### [Source material]

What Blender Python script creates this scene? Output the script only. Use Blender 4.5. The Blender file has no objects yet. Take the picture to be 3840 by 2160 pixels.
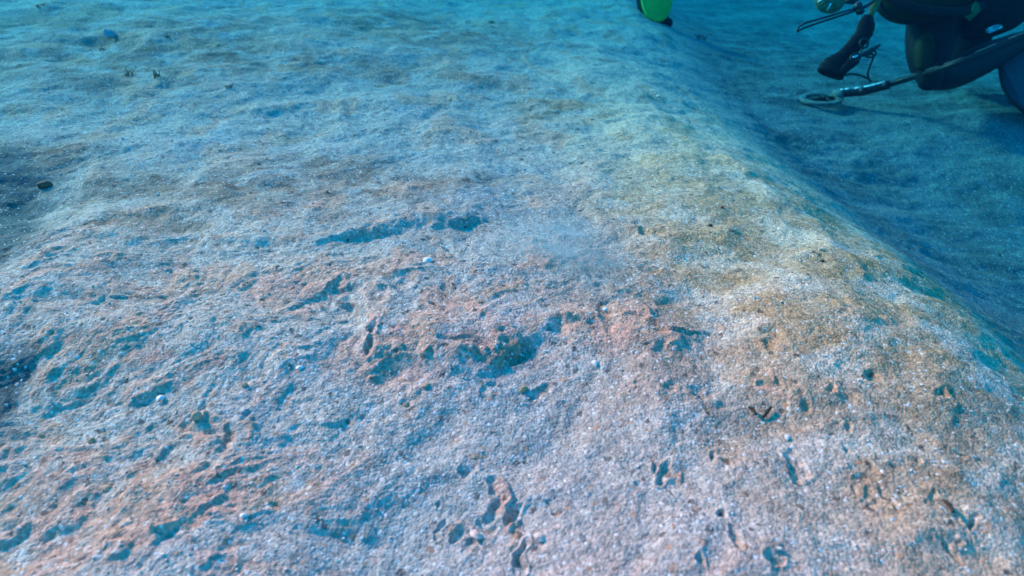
import bpy, bmesh, math, random
import numpy as np
from mathutils import Vector, Matrix, Euler

random.seed(7)
S = bpy.context.scene
COL = S.collection

# ------------------------------------------------------------------ camera
W, H_, F = 1024.0, 576.0, 610.0
CAM = np.array((0.0, 0.0, 0.55)); PITCH = math.radians(33)
cd = bpy.data.cameras.new('camera'); cam = bpy.data.objects.new('camera', cd); COL.objects.link(cam)
cam.location = CAM; cam.rotation_euler = (math.pi/2 - PITCH, 0, 0)
cd.sensor_width = 36; cd.lens = F/W*36; cd.clip_start = 0.02; cd.clip_end = 500
cd.dof.use_dof = True; cd.dof.focus_distance = 1.15; cd.dof.aperture_fstop = 4.0
S.camera = cam
# ------------------------------------------------------------------ world, sun, exposure
SUN_EL, SUN_AZ = math.radians(30), math.radians(145)      # azimuth measured from +x, anticlockwise: light from the back left
sun_dir = Vector((math.cos(SUN_EL)*math.cos(SUN_AZ), math.cos(SUN_EL)*math.sin(SUN_AZ), math.sin(SUN_EL)))
wd = bpy.data.worlds.new('World'); S.world = wd; wd.use_nodes = True
nt = wd.node_tree; bg = nt.nodes['Background']
sky = nt.nodes.new('ShaderNodeTexSky'); sky.sky_type = 'NISHITA'; sky.sun_disc = False
sky.sun_elevation = SUN_EL; sky.sun_rotation = math.pi/2 - SUN_AZ
mulw = nt.nodes.new('ShaderNodeMix'); mulw.data_type = 'RGBA'; mulw.blend_type = 'MULTIPLY'; mulw.inputs[0].default_value = 1
mulw.inputs[7].default_value = (0.02, 0.60, 0.84, 1)         # daylight after the metres of sea above the box
nt.links.new(sky.outputs[0], mulw.inputs[6]); nt.links.new(mulw.outputs[2], bg.inputs[0]); bg.inputs[1].default_value = 0.06
sl = bpy.data.lights.new('sun', 'SUN'); so = bpy.data.objects.new('sun', sl); COL.objects.link(so)
so.rotation_euler = sun_dir.to_track_quat('Z', 'Y').to_euler(); so.location = (0, 0, 5)
sl.energy = 5.0; sl.angle = math.radians(8.0); sl.color = (1.0, 0.078, 0.058)
S.view_settings.view_transform = 'Standard'; S.view_settings.look = 'None'
S.view_settings.exposure = 3.26; S.view_settings.gamma = 1
S.cycles.volume_bounces = 0; S.cycles.max_bounces = 4; S.cycles.caustics_reflective = False; S.cycles.caustics_refractive = False

# ------------------------------------------------------------------ numeric helpers
def _hash(ix, iy, s):
    h = (ix.astype(np.int64)*374761393 + iy.astype(np.int64)*668265263 + s*974634577) & 0xffffffff
    h = ((h ^ (h >> 13))*1274126177) & 0xffffffff
    h = ((h ^ (h >> 16))*2246822519) & 0xffffffff
    return ((h ^ (h >> 15)) & 0xffffff)/float(0xffffff)
def noise(x, y, s=0):
    """gradient noise about -1..1"""
    ix = np.floor(x); iy = np.floor(y); fx = x-ix; fy = y-iy
    u = fx*fx*fx*(fx*(fx*6-15)+10); v = fy*fy*fy*(fy*(fy*6-15)+10)
    def g(ax, ay):
        a = _hash(ix+ax, iy+ay, s)*2*math.pi
        return np.cos(a)*(fx-ax)+np.sin(a)*(fy-ay)
    return 1.5*((g(0,0)*(1-u)+g(1,0)*u)*(1-v)+(g(0,1)*(1-u)+g(1,1)*u)*v)
def fbm(x, y, s=0, n=4, gain=.5):
    t = np.zeros_like(x); a = 1.; k = 1.
    for i in range(n):
        t += a*noise(x*k, y*k, s+i*17); a *= gain; k *= 2.03
    return t
def sstep(a, b, x):
    t = np.clip((x-a)/(b-a), 0, 1); return t*t*(3-2*t)
cp, sp = math.cos(PITCH), math.sin(PITCH)
def ray(px, py):
    x = (px-W/2)/F; y = -(py-H_/2)/F
    return np.array((x, cp+y*sp, -sp+y*cp))
def P(px, py, d):
    """world point at view depth d on the line of sight of a pixel of the photograph"""
    return Vector(CAM+ray(px, py)*d)

# ------------------------------------------------------------------ terrain
def crest(y): return .680+.035*np.exp(-((y-1.15)/.45)**2)+.035*np.sin(y*1.7+.5)+.018*noise(y*3.3, y*0+.5, 5)+.007*noise(y*11, y*0+.5, 6)+.10*sstep(2.2, 3.6, y)
def macro(x, y):
    u = x-crest(y)
    left = np.maximum(-u, 0)
    w = .12
    sp_ = w*np.log1p(np.exp(np.clip(u/w, -40, 40)))
    D = .56-.26*sstep(1.3, 2.8, y)
    z = -D*(1-np.exp(-.90*sp_/D))+.052*(sstep(-.78, -.04, u)-1)*sstep(2.6, 1.6, y)
    z = z+.05*np.maximum(left-.4, 0)+.035*np.maximum(left-1.3, 0)
    z = z-.12*np.maximum(.75-y, 0)*sstep(.25, -.15, x)+.02*np.sin(x*2.1+y*1.3)*sstep(.3, 1.2, np.hypot(x, y))
    return z
def ground_px(px, py, f=None):
    f = f or macro
    d = ray(px, py); t = np.linspace(.3, 14, 6000)
    X = CAM[:, None]+d[:, None]*t
    hit = np.nonzero(X[2] < f(X[0], X[1]))[0]
    i = hit[0] if len(hit) else len(t)-1
    return X[0, i], X[1, i]
def polyline(pts): return np.array([ground_px(*p) for p in pts])
def sdist(x, y, pl):
    best = np.full(x.shape, 1e9); sg = np.ones_like(x); over = np.zeros_like(x); n = len(pl)-1
    for k, ((ax, ay), (bx, by)) in enumerate(zip(pl[:-1], pl[1:])):
        dx, dy = bx-ax, by-ay; L2 = dx*dx+dy*dy
        t0 = ((x-ax)*dx+(y-ay)*dy)/L2; t = np.clip(t0, 0, 1)
        ov = (np.maximum(-t0, 0)*(k == 0)+np.maximum(t0-1, 0)*(k == n-1))*math.sqrt(L2)
        d = np.hypot(x-ax-t*dx, y-ay-t*dy)
        c = dx*(y-ay)-dy*(x-ax)
        m = d < best
        best = np.where(m, d, best); sg = np.where(m, np.sign(c), sg); over = np.where(m, ov, over)
    return best*sg, over
# long low steps where the crust has slumped (upper side, lower side, height)
SC_A = polyline([(-60,268),(60,248),(130,247),(250,242),(330,238),(385,228),(420,221),(455,223)])
SC_A2 = polyline([(372,231),(400,226),(430,221),(452,222)])
SC_B = polyline([(352,322),(372,345),(388,364),(430,374),(480,374),(520,352),(560,336),(600,333),(640,338)])
SC_C = polyline([(640,338),(700,362),(742,385),(762,404),(800,414),(850,404),(900,425)])
SC_D = polyline([(-40,330),(30,318),(60,305),(110,300)])
SC_E = polyline([(340,290),(375,278),(410,285),(425,300)])
STEPS = [(SC_A, .009, .05), (SC_A2, .011, .05), (SC_B, .011, .05), (SC_C, .004, .04), (SC_D, .005, .05), (SC_E, .004, .04)]
# hollows: pixel, radii across/along the picture in metres, depth, tilt
HOLL = [(-6,205,.15,.22,.04,0),(160,560,.08,.03,.005,.5),(290,545,.06,.04,.006,.6),(205,500,.07,.03,.004,.6)]
# little pits and slots in the smooth sand
PITS = [(514,360,13,9,9),(564,337,16,9,10),(610,325,12,16,9),(660,355,9,7,6),(376,345,6,14,10),(372,352,8,10,8),
 (472,470,7,12,9),(492,500,9,14,13),(515,520,10,12,14),(485,520,8,12,10),(470,545,7,7,8),(435,505,5,5,6),(523,563,7,11,12),(450,527,6,5,6),(553,515,5,6,5),
 (646,466,4,9,8),(660,474,9,8,9),(717,461,5,9,9),(797,472,3,13,8),(700,565,7,9,9),(740,553,6,7,8),(845,428,4,8,6),(960,545,4,9,7),
 (727,524,6,6,8),(735,545,4,8,7),(774,560,7,9,9),(866,468,4,8,6),(845,455,4,6,5),(890,470,5,5,6),(890,492,5,6,6),(855,485,4,5,5),(865,470,4,5,5),
 (877,500,5,7,6),(919,467,5,6,7),(967,518,7,6,9),(895,507,5,5,7),(939,506,3,8,5),(878,387,6,6,8),(935,400,6,4,7),(800,412,10,6,8),(770,395,6,9,7),
 (822,395,6,5,6),(770,350,14,10,9),(815,262,12,6,6),(875,325,7,7,6),(840,310,8,5,5),(650,237,10,6,8),(645,275,12,6,8),(600,300,14,6,7),(560,270,10,6,5),
 (520,170,12,4,6),(480,112,8,4,6),(560,146,10,4,6),(560,138,9,4,6),(605,152,9,3,5),(348,120,8,4,5),(395,160,9,5,6),(400,285,14,8,11),(383,300,10,7,9),(345,290,8,8,7),
 (540,395,9,7,7),(490,395,8,6,6),(415,400,8,7,6),(700,400,9,9,6),(680,395,7,7,6),(640,393,6,7,6),(230,440,9,8,9),(190,425,10,6,7),(250,418,8,6,6),(110,232,8,4,5)]
PIT_W = []
for px, py, rx, ry, dmm in PITS:
    x0, y0 = ground_px(px, py); x1, y1 = ground_px(px+rx, py); x2, y2 = ground_px(px, py+ry)
    PIT_W.append((x0, y0, max(math.hypot(x1-x0, y1-y0), .006), max(math.hypot(x2-x0, y2-y0), .008), dmm*.001))
HOLL_W = [(*ground_px(px, py), a, b, d, t) for px, py, a, b, d, t in HOLL]
# crusted clumps that stand a little proud: pixel, half sizes in pixels, height mm
LUMPS = [(505,345,22,16,16),(480,362,26,8,14),(394,352,12,9,14),(425,360,10,7,9),(535,205,11,8,7),(560,138,12,4,9),(620,137,12,4,9),(520,120,9,4,6),(450,98,11,4,8),(478,98,10,4,8),
 (190,105,12,3,6),(240,108,12,4,6),(132,78,8,4,8),(157,80,6,4,7),(216,44,12,3,6),(187,278,16,9,16),(250,284,9,9,9),(97,300,8,13,11),(40,345,16,14,16),(45,375,10,9,9),(150,385,22,9,11),
 (199,416,6,8,14),(160,448,9,8,12),(200,438,13,9,12),(200,465,13,8,11),(250,425,8,10,9),(70,505,16,18,15),(20,525,14,14,16),(130,505,12,18,12),(215,508,15,12,12),(165,540,18,9,12),(110,555,22,10,14),
 (500,500,8,16,16),(520,540,12,10,12),(475,540,7,7,10),(680,478,7,6,8),(560,90,9,3,5),(630,235,15,8,8),(590,265,20,7,8),(650,330,12,9,9),(680,350,20,13,12),(720,335,9,8,8),(440,255,9,9,9),(435,238,9,6,8),
 (270,215,26,8,7),(330,205,30,8,8),(400,190,34,8,8),(150,215,26,6,7),(90,245,11,7,9),(120,265,14,8,10),(60,262,12,8,10),(330,290,12,8,8),(300,315,11,10,8),(240,335,12,9,8)]
LUMP_W = []
for px, py, rx, ry, hm in LUMPS:
    x0, y0 = ground_px(px, py); x1, y1 = ground_px(px+rx, py); x2, y2 = ground_px(px, py-ry)
    LUMP_W.append((x0, y0, math.hypot(x1-x0, y1-y0), math.hypot(x2-x0, y2-y0), hm*.001))
ROUGH_PX = [(0,470,.32),(150,430,.26),(60,330,.34),(230,330,.30),(330,290,.26),(430,300,.26),(520,290,.24),(600,320,.14),(200,520,.2),(90,560,.2)]
ROUGH_W = [(*ground_px(a, b), r) for a, b, r in ROUGH_PX]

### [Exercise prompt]
Write down every line from the opening of the listing to the line with "COL = S.collection", both included, and nothing else; the pictures are omitted.

### [Task answer]
What Blender Python script creates this scene? Output the script only. Use Blender 4.5. The Blender file has no objects yet. Take the picture to be 3840 by 2160 pixels.
import bpy, bmesh, math, random
import numpy as np
from mathutils import Vector, Matrix, Euler

random.seed(7)
S = bpy.context.scene
COL = S.collection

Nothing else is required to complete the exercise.